BACKGROUND
I spent the first years of my life in the Maritime city of Halifax. Since then, I have resided in a succession of cities: Moncton, Toronto, Vancouver and Montreal. My travels have led me to discover many places. Madrid, New York and Louisiana have been significant in my life and work. The east coast however, has always remained a place to return to, either in person or in thought.
In Montreal, my university studies brought me in close contact with the modernist aesthetics of the painters John Fox and Guido Molinari. Both were formidable colourists. Today, working with colour continues to trouble and excite me. Montreal became and remained the home base of my art practice.
In the Natural History works of the 1990s, science provided unexpected contexts to engage the imagination. This series brought together an eclectic array of animals, plants, animate and inanimate forms in a way that transgressed conventional boundaries of figuration and abstraction. During this period I shifted my focus from oil to acrylic painting, At the same time, my evolving understanding of the painting process was teaching me how an image needed to be reborn through the process of experimentation.

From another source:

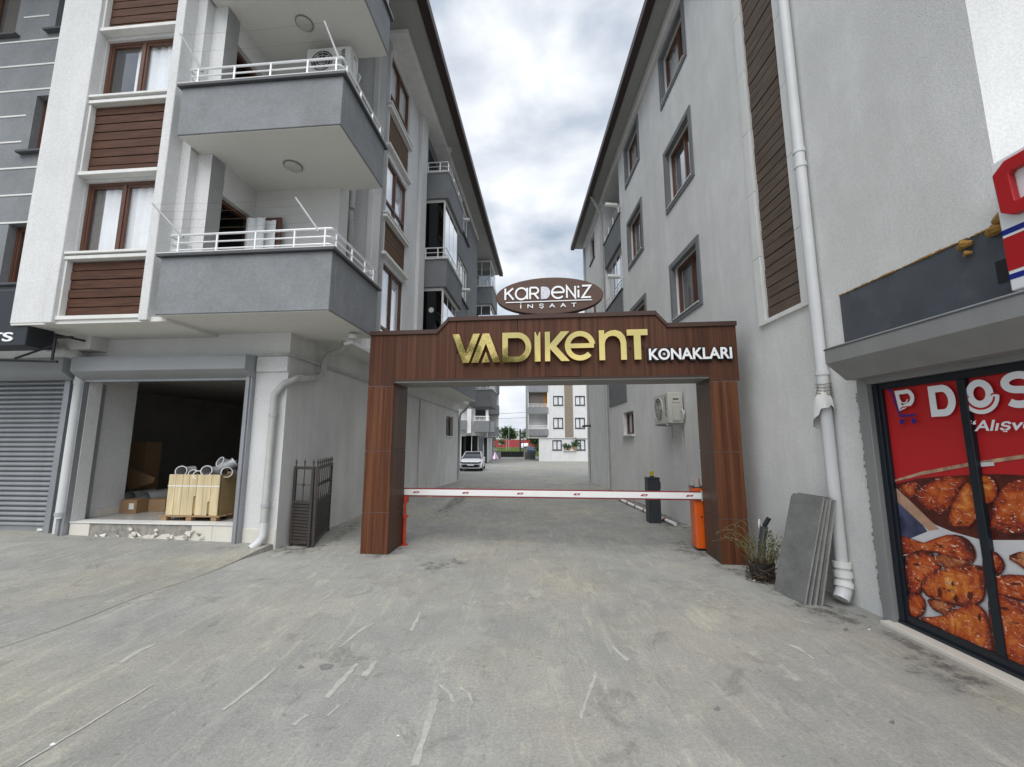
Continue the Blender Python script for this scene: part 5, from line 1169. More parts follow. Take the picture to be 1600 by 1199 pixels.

Since 2008, I have been working on the Oil Rig Paintings, a series of abstracted ocean scapes. Featuring offshore drilling platforms, they evoke both southern and northern places half lived, half conjured. Many of these images depict an offshore “blow-out”, the fiery discharge that rises through layers of waves, smoke, fog and clouds.
In these paintings culture and nature hold together in a tenuous balance. Emotion tinged recollections of sites observed and imagined, are layered one over the other. Abstraction and figuration, ideas and materials, overlap. accumulate and intermingle. In these maritime colour fields the sea is a strong metaphor of power and a fragile reality.